** Start **
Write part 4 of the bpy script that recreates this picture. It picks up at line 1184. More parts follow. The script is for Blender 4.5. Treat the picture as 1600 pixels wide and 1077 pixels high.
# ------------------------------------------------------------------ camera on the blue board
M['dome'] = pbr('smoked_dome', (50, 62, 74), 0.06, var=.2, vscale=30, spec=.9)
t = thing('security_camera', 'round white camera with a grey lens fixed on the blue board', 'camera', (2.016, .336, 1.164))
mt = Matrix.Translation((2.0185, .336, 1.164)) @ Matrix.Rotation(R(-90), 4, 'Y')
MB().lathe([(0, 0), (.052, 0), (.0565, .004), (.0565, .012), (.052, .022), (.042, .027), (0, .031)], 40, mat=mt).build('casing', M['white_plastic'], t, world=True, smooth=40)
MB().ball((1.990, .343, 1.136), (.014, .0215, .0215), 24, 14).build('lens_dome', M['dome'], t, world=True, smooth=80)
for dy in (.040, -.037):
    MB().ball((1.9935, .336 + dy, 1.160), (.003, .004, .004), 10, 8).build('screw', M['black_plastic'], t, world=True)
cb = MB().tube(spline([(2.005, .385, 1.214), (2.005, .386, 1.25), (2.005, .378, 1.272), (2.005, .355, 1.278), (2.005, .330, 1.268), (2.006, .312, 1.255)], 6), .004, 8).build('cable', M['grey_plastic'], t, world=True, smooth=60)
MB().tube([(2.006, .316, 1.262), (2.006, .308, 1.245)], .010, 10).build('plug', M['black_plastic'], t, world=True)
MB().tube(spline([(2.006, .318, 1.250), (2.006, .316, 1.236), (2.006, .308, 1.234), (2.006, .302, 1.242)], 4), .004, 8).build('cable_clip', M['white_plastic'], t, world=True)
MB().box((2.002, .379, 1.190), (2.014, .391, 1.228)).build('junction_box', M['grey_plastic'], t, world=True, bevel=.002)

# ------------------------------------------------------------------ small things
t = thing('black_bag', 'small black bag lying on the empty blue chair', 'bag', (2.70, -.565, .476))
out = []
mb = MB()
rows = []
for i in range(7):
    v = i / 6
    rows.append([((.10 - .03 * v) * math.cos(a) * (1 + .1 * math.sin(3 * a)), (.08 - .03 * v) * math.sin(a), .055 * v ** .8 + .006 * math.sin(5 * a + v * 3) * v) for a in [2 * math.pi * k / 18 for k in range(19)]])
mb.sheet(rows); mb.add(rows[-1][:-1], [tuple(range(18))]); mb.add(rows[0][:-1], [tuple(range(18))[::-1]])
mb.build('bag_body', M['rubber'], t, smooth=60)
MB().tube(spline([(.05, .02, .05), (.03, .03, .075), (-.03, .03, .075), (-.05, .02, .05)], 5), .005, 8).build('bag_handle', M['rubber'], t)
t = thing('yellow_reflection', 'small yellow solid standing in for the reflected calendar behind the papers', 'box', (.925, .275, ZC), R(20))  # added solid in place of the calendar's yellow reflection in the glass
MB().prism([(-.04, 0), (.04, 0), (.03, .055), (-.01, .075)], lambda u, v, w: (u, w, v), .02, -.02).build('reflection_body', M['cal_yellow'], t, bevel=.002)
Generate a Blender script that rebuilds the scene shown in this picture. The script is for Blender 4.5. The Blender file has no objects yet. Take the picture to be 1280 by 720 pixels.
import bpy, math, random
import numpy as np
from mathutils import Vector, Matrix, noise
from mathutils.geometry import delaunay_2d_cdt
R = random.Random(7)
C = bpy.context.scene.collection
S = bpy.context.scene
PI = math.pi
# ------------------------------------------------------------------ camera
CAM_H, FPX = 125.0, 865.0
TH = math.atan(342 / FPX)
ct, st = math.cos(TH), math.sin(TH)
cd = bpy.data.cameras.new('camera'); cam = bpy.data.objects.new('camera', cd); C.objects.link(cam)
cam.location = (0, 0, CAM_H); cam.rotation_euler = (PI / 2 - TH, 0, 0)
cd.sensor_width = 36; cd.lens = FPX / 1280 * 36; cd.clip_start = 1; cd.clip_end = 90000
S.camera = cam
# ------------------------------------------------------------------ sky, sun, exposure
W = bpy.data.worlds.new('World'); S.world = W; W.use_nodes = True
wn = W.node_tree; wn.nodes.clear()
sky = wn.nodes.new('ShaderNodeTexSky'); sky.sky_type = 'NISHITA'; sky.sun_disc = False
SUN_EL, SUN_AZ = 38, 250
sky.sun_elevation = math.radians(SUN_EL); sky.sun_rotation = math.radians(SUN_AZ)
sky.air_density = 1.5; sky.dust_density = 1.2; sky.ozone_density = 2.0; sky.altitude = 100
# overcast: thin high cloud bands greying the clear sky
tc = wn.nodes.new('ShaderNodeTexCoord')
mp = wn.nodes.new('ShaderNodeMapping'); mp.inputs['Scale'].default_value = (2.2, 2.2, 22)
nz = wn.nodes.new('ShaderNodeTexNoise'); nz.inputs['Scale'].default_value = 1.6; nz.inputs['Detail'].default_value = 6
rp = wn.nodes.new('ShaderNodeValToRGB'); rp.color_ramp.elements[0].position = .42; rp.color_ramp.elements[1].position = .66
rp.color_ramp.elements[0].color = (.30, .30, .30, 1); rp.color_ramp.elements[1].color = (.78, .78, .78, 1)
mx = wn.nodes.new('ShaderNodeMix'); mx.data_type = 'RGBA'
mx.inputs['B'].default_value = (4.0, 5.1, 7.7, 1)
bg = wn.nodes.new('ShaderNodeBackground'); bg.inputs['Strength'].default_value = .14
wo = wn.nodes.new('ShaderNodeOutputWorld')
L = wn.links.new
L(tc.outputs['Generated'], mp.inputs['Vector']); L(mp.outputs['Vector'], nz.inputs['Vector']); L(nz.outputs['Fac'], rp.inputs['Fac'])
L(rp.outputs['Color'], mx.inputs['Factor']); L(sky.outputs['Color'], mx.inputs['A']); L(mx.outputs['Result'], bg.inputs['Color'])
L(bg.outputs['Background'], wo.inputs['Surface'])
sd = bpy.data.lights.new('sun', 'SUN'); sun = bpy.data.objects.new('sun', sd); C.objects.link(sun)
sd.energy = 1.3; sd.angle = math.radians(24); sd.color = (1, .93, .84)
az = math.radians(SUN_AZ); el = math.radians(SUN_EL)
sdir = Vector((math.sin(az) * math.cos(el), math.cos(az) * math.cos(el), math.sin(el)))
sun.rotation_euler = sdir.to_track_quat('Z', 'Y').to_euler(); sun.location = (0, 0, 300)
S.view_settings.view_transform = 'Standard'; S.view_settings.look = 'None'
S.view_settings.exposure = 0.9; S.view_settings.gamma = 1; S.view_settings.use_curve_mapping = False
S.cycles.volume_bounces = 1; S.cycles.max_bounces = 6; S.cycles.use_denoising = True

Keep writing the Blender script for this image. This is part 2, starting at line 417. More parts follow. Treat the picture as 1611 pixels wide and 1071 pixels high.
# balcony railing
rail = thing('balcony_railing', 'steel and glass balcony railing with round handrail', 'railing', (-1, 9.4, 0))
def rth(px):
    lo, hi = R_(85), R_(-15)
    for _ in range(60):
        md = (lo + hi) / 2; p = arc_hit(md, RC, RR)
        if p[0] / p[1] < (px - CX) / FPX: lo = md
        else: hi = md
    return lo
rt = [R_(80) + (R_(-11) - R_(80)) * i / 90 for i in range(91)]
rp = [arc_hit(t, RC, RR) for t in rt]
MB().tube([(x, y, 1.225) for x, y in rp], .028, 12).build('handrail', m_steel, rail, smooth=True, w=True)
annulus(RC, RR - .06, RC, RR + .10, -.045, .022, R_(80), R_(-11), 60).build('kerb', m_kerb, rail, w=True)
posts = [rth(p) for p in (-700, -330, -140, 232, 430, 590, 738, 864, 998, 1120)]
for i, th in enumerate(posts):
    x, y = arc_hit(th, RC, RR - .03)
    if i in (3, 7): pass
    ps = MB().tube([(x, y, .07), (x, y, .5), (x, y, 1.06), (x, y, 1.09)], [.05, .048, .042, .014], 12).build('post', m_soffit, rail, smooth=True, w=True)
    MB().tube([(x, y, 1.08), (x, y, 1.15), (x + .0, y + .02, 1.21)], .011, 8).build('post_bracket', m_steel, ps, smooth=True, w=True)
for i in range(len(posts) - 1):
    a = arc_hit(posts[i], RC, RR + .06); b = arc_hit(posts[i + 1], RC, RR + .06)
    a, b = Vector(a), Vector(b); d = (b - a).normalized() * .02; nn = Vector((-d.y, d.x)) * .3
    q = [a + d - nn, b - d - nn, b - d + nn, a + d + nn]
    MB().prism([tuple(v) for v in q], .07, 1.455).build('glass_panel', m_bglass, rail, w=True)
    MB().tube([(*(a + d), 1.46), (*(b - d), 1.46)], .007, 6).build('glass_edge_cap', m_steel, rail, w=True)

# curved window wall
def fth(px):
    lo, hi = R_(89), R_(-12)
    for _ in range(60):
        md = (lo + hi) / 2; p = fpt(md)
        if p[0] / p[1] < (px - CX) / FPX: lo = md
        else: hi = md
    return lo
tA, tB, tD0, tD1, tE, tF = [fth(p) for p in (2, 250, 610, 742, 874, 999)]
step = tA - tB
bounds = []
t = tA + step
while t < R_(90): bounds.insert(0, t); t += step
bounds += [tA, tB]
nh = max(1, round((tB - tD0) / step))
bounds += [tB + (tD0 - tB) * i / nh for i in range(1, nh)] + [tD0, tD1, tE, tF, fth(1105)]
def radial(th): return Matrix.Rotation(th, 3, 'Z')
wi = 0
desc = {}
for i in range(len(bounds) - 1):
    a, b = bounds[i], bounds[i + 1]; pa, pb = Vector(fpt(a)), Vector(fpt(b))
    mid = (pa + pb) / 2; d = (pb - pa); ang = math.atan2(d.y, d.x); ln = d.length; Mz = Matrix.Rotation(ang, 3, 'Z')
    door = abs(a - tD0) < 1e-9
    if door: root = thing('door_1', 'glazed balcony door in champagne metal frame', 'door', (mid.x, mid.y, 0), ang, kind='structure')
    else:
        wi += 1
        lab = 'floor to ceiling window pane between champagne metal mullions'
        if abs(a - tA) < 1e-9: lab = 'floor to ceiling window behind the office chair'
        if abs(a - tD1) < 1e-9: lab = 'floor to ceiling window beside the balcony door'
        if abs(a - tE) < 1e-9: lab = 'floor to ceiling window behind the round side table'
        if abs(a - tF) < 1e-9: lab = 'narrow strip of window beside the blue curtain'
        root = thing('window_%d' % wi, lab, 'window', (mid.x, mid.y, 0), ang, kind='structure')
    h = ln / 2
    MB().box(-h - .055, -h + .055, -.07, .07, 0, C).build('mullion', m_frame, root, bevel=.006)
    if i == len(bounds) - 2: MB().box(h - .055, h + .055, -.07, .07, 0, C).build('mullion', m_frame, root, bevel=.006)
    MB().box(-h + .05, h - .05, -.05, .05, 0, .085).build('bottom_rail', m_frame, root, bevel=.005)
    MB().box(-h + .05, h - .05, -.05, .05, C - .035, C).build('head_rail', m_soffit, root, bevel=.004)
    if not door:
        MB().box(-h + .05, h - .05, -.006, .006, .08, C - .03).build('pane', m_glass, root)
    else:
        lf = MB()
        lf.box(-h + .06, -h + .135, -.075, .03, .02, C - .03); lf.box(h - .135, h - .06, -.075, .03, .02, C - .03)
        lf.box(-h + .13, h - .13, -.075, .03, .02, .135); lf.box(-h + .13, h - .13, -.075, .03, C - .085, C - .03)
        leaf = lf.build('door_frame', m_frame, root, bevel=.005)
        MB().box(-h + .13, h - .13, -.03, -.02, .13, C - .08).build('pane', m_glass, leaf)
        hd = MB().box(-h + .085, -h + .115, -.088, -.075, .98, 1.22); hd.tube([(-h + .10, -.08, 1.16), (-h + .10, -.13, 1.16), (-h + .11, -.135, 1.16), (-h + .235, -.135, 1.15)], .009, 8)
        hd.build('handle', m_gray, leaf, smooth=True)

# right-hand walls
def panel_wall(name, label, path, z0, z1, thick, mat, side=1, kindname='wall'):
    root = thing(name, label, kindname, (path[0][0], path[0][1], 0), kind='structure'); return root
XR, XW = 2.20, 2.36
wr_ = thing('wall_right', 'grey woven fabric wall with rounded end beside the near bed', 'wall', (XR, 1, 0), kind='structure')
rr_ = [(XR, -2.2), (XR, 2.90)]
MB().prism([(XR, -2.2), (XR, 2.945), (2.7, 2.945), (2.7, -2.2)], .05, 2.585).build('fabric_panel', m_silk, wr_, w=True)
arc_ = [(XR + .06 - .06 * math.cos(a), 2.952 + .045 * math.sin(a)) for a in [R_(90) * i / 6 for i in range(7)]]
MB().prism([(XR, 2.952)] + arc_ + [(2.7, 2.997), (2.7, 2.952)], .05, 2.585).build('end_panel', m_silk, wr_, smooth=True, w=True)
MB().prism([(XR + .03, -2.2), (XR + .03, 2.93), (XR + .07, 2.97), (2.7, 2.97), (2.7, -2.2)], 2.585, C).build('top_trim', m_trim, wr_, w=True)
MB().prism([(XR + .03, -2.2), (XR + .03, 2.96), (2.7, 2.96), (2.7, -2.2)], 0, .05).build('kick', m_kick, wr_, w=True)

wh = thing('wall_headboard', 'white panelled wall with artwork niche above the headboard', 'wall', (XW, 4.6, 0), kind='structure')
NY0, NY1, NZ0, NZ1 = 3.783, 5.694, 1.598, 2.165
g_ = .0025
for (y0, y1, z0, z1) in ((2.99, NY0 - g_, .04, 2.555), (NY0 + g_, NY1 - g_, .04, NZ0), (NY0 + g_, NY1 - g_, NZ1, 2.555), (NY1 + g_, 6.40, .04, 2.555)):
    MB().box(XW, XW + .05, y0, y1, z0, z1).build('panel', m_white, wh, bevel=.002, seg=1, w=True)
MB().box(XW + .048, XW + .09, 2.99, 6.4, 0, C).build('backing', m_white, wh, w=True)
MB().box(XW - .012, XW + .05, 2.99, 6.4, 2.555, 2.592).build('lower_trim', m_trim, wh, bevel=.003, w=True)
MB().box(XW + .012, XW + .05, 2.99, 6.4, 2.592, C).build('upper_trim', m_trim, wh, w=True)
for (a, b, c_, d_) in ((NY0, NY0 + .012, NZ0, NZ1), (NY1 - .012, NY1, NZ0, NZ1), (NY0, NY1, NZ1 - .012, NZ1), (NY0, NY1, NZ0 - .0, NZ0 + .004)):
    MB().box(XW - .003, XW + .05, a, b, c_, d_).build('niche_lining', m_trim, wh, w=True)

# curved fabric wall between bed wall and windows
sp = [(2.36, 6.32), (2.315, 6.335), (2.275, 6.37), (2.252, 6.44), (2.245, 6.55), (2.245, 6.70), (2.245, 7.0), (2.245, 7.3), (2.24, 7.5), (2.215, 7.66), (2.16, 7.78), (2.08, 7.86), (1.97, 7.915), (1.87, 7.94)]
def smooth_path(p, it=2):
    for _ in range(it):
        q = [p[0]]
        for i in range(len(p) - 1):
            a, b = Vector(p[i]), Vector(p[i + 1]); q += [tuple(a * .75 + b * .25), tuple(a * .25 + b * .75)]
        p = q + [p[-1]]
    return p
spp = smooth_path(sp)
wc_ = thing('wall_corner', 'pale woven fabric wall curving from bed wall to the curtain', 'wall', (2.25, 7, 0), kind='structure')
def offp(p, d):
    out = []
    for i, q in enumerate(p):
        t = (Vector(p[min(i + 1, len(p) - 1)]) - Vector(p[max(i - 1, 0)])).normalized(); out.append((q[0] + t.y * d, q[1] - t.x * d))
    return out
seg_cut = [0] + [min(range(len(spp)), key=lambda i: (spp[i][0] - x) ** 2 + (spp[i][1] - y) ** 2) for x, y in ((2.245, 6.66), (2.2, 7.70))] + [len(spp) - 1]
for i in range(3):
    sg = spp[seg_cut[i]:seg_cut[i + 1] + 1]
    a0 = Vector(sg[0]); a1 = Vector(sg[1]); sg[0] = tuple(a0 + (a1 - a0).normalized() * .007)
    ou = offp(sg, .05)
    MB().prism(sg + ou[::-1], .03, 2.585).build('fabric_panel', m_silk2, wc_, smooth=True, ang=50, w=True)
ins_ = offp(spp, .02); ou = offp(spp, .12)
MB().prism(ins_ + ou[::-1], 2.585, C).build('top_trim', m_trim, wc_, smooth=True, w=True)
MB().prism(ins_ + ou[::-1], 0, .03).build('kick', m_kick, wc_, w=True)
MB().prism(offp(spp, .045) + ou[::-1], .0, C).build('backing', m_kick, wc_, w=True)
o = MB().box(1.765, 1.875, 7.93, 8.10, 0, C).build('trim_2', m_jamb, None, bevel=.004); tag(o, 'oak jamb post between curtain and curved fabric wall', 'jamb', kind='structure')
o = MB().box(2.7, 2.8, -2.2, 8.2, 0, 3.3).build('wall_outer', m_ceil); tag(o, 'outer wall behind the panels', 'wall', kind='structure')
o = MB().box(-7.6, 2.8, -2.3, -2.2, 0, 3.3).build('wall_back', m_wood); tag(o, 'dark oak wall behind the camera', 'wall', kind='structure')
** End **
**GIVEN TASK**
Set down exactly the lines that begin the records and continue through the line bearing "t, world=True, bevel=.002)"; include both ends.

**RESULT FOR THIS TASK**
Write part 4 of the bpy script that recreates this picture. It picks up at line 1184. More parts follow. The script is for Blender 4.5. Treat the picture as 1600 pixels wide and 1077 pixels high.
# ------------------------------------------------------------------ camera on the blue board
M['dome'] = pbr('smoked_dome', (50, 62, 74), 0.06, var=.2, vscale=30, spec=.9)
t = thing('security_camera', 'round white camera with a grey lens fixed on the blue board', 'camera', (2.016, .336, 1.164))
mt = Matrix.Translation((2.0185, .336, 1.164)) @ Matrix.Rotation(R(-90), 4, 'Y')
MB().lathe([(0, 0), (.052, 0), (.0565, .004), (.0565, .012), (.052, .022), (.042, .027), (0, .031)], 40, mat=mt).build('casing', M['white_plastic'], t, world=True, smooth=40)
MB().ball((1.990, .343, 1.136), (.014, .0215, .0215), 24, 14).build('lens_dome', M['dome'], t, world=True, smooth=80)
for dy in (.040, -.037):
    MB().ball((1.9935, .336 + dy, 1.160), (.003, .004, .004), 10, 8).build('screw', M['black_plastic'], t, world=True)
cb = MB().tube(spline([(2.005, .385, 1.214), (2.005, .386, 1.25), (2.005, .378, 1.272), (2.005, .355, 1.278), (2.005, .330, 1.268), (2.006, .312, 1.255)], 6), .004, 8).build('cable', M['grey_plastic'], t, world=True, smooth=60)
MB().tube([(2.006, .316, 1.262), (2.006, .308, 1.245)], .010, 10).build('plug', M['black_plastic'], t, world=True)
MB().tube(spline([(2.006, .318, 1.250), (2.006, .316, 1.236), (2.006, .308, 1.234), (2.006, .302, 1.242)], 4), .004, 8).build('cable_clip', M['white_plastic'], t, world=True)
MB().box((2.002, .379, 1.190), (2.014, .391, 1.228)).build('junction_box', M['grey_plastic'], t, world=True, bevel=.002)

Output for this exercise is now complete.